Trends from survey data involving 132 tech professionals in the stated industries suggest various benefits, including reduced downtime and higher MTTR
In an April 2023 survey of 132 respondents (out of the 1,650 people involved in a simultaneous observability survey*), comprising technology professionals^ in the Energy and Utilities sectors, some trends were discerned from the data.
First, 66% of the respondents indicated that their organization received US$1m or more in total value from their observability investment per year — more than any other industry included in the larger observability survey. Based on annual spend and annual value received estimates, respondents in the energy and utilities industries in the survey indicated receiving nearly a 3x median annual return on investment (ROI). Half of the IT decision makers in this group of respondents saw observability as integral to establishing a technology strategy for the business.
Second, 56% of respondents indicated having deployed AIOps capabilities, including anomaly detection, incident intelligence, and root cause analysis, with 89% planning to have AIOps deployed by mid-2026.
Other findings
Further, respondents indicated experiencing outages at a higher rate than all other industries in the larger survey, with 40% experiencing high-business-impact outages at least once a week, compared to the larger survey’s average of 32%. The median annual downtime for energy/utilities respondents was 37 hours, highest across all industries surveyed, and 61% higher than the overall average of 23 hours.

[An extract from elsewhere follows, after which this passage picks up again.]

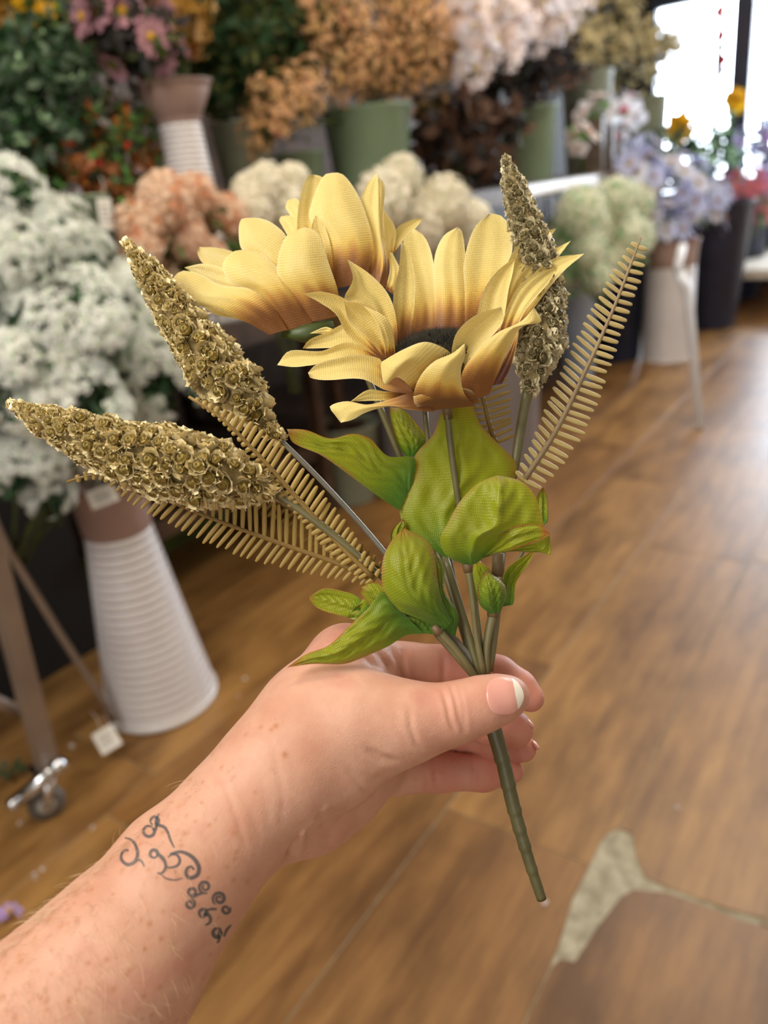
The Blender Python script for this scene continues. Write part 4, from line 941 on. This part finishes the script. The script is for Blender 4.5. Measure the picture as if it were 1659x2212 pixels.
# ------------------------------------------------------------------ the hand and forearm: one continuous skin grown from a distance field
def cp(px, py, dmm): return np.array(((px-CX)/FPX*dmm, -(py-CY)/FPX*dmm, -dmm))     # millimetres, camera-aligned axes
def J(px, py, d, rpx): return (cp(px, py, d), rpx*d/FPX)
VOX = .8
lo = cp(-200, 2480, 255); lo = np.array((-150., -196., -362.)); hi = np.array((76., -42., -212.))
N3 = ((hi-lo)/VOX).astype(int)
gx, gy, gz = [lo[i]+VOX*np.arange(N3[i]) for i in range(3)]
def capsule(F, a, b, k, rng=None):
    (pa, ra), (pb, rb) = a, b
    pad = max(ra, rb)+k+6
    l_ = np.minimum(pa, pb)-pad; h_ = np.maximum(pa, pb)+pad
    i0 = np.clip(((l_-lo)/VOX).astype(int), 0, N3); i1 = np.clip(((h_-lo)/VOX).astype(int)+1, 0, N3)
    if (i1 <= i0).any(): return
    sl = tuple(slice(i0[i], i1[i]) for i in range(3))
    X, Y, Z = gx[sl[0]][:, None, None], gy[sl[1]][None, :, None], gz[sl[2]][None, None, :]
    ba = pb-pa; L2 = float(ba@ba)+1e-9
    t = np.clip(((X-pa[0])*ba[0]+(Y-pa[1])*ba[1]+(Z-pa[2])*ba[2])/L2, 0, 1)
    t2 = t
    d = np.sqrt((X-pa[0]-t*ba[0])**2+(Y-pa[1]-t*ba[1])**2+(Z-pa[2]-t*ba[2])**2)-(ra+(rb-ra)*t2)
    d = d.astype(np.float32); f = F[sl]
    if k > 0:
        h = np.maximum(k-np.abs(f-d), 0)/k; F[sl] = np.minimum(f, d)-h*h*k*.25
    else: F[sl] = np.minimum(f, d)
def chain(F, js, k):
    for a, b in zip(js[:-1], js[1:]): capsule(F, a, b, k)
BIG = np.float32(30)
palm = np.full(N3, BIG, np.float32)
fore = [J(-160,2500,222,262), J(-20,2350,236,228), J(145,2195,250,205), J(255,2078,258,186), J(395,1893,270,150), J(480,1800,277,126), J(545,1735,281,112)]
chain(palm, fore, 6)
# wrist into the thenar side, the heel and the back of the hand
chain(palm, [J(545,1725,284,112), J(640,1640,290,122), J(720,1570,296,112), J(790,1560,291,92), J(870,1562,288,76)], 12)
chain(palm, [J(545,1745,290,105), J(655,1735,302,92), J(740,1690,310,82), J(800,1655,318,66)], 12)
chain(palm, [J(600,1660,292,105), J(680,1540,306,98), J(745,1440,316,72)], 12)
chain(palm, [J(690,1640,312,95), J(770,1560,325,85), J(800,1500,325,64)], 12)
capsule(palm, J(640,1765,292,62), J(690,1770,300,52), 8)
capsule(palm, J(650,1788,287,48), J(715,1765,294,46), 3)
chain(palm, [J(650,1675,283,92), J(740,1655,288,78), J(800,1610,289,74)], 5)
capsule(palm, J(745,1440,316,66), J(800,1500,312,50), 8)
thumb = [J(870,1562,288,76), J(905,1557,287,69), J(960,1546,287,66), J(1002,1534,287,61), J(1045,1520,287,57), J(1085,1508,288,49), J(1105,1502,289,38)]
index = [J(748,1425,318,70), J(800,1430,323,56), J(880,1440,328,50), J(990,1440,326,47), J(1075,1462,322,44), J(1120,1488,319,39), J(1146,1508,317,30)]
middle = [J(800,1500,330,56), J(890,1530,338,42), J(990,1556,338,39), J(1060,1568,330,39), J(1108,1574,322,37), J(1117,1577,321,34)]
ring_ = [J(800,1560,334,54), J(890,1572,346,35), J(990,1585,348,33), J(1070,1600,340,33), J(1130,1617,331,29)]
pinky = [J(790,1660,322,58), J(850,1674,334,42), J(950,1666,342,42), J(1045,1670,341,37), J(1090,1668,333,28), J(1110,1667,330,22)]
total = palm.copy()
tint_src = []
for ch, k in ((thumb, 9), (index, 8), (middle, 7), (ring_, 6), (pinky, 7)):
    f = np.full(N3, BIG, np.float32); chain(f, ch, 3)
    h = np.maximum(k-np.abs(palm-f), 0)/k; c_ = np.minimum(palm, f)-h*h*k*.25
    total = np.minimum(total, c_)
    tint_src.append(ch)
def surface_nets(F):
    Sg = F < 0; n = np.array(F.shape)-1
    cnt = np.zeros(n, np.int8)
    for dx in (0, 1):
        for dy in (0, 1):
            for dz in (0, 1): cnt += Sg[dx:dx+n[0], dy:dy+n[1], dz:dz+n[2]]
    m = (cnt > 0) & (cnt < 8); ijk = np.argwhere(m); idx = -np.ones(n, np.int32); idx[m] = np.arange(len(ijk))
    acc = np.zeros((len(ijk), 3)); num = np.zeros(len(ijk))
    for ax in range(3):
        o1, o2 = [a for a in range(3) if a != ax]
        for a in (0, 1):
            for b_ in (0, 1):
                p0 = ijk.copy(); p0[:, o1] += a; p0[:, o2] += b_; p1 = p0.copy(); p1[:, ax] += 1
                f0 = F[tuple(p0.T)]; f1 = F[tuple(p1.T)]; cr = (f0 < 0) != (f1 < 0)
                t = np.where(cr, f0/(f0-f1+1e-12), 0); q = p0.astype(float); q[:, ax] += t
                acc[cr] += q[cr]; num[cr] += 1
    V = lo+VOX*acc/num[:, None]; Q = []
    for ax in range(3):
        o1, o2 = (ax+1) % 3, (ax+2) % 3
        a = [slice(None)]*3; b_ = [slice(None)]*3; a[ax] = slice(0, -1); b_[ax] = slice(1, None)
        e = np.argwhere(Sg[tuple(a)] != Sg[tuple(b_)])
        e = e[(e[:, o1] > 0) & (e[:, o2] > 0) & (e[:, o1] < n[o1]) & (e[:, o2] < n[o2])]
        def g(d1, d2):
            p = e.copy(); p[:, o1] -= d1; p[:, o2] -= d2; return idx[tuple(p.T)]
        q = np.stack([g(1, 1), g(0, 1), g(0, 0), g(1, 0)], 1)
        fl = ~Sg[tuple(e.T)]; q[fl] = q[fl][:, ::-1]; Q.append(q)
    return V, np.concatenate(Q)
V, Q = surface_nets(total)
keep = np.all(Q >= 0, axis=1); Q = Q[keep]
# vertex normals, light smoothing
E_ = np.concatenate([Q[:, [0, 1]], Q[:, [1, 2]], Q[:, [2, 3]], Q[:, [3, 0]]])
def smooth(V, it, lam=.5):
    for _ in range(it):
        acc = np.zeros_like(V); num = np.zeros(len(V))
        for a, b_ in ((0, 1), (1, 0)):
            for c in range(3): acc[:, c] += np.bincount(E_[:, a], V[E_[:, b_], c], len(V))
            num += np.bincount(E_[:, a], minlength=len(V))
        ok = num > 0; V = V.copy(); V[ok] += lam*(acc[ok]/num[ok, None]-V[ok])
    return V
def normals(V):
    fn = np.cross(V[Q[:, 2]]-V[Q[:, 0]], V[Q[:, 3]]-V[Q[:, 1]]); n = np.zeros_like(V)
    for k in range(4):
        for c in range(3): n[:, c] += np.bincount(Q[:, k], fn[:, c], len(V))
    return n/(np.linalg.norm(n, axis=1)[:, None]+1e-9)
V = smooth(V, 4)
Nn = normals(V)
def proj(V): return np.stack([CX+V[:, 0]/-V[:, 2]*FPX, CY-V[:, 1]/-V[:, 2]*FPX], 1)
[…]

The median annual outage cost for energy/utilities respondents was US$34.31m —highest among all other industries in the larger survey. Also:
- 87% of respondents whose organizations had achieved full-stack observability indicated that their mean time to resolution (MTTR) had improved to some degree since adopting.
- The proportion of energy/utilities respondents using a single tool had increased by 1% since a similar survey in 2022. The average number of tools remained unchanged at six.
- 68% of respondents cited security monitoring as the most widely deployed capability, and 99% cited expecting to have deployed security monitoring by mid-2026.
- 44% cited “an increased focus on security, governance, risk, and compliance” as the top technology strategy or trend driving the need for observability.
According to Peter Marelas, Chief Architect (APJ), New Relic, the firm that commissioned the survey: “Observability platforms are proving to be crucial for energy and utility providers (in the survey). As uptime and reliability become paramount to avoiding service disruptions, implementing and maturing observability practices offers a clear path forward.”
*across the France, Germany, Ireland, and the United Kingdom (24%), Canada and the United States (29%) and the Asia Pacific region (47%: Australia, India, Indonesia, Japan, Malaysia, New Zealand, Singapore, South Korea and Thailand)
^35% IT decision makers and 65% IT practitioners in large (58%), mid-sized (34%) and small (9%) organizations with staff counts ranging from 1–100 to 101–1,200 and more-than-1201.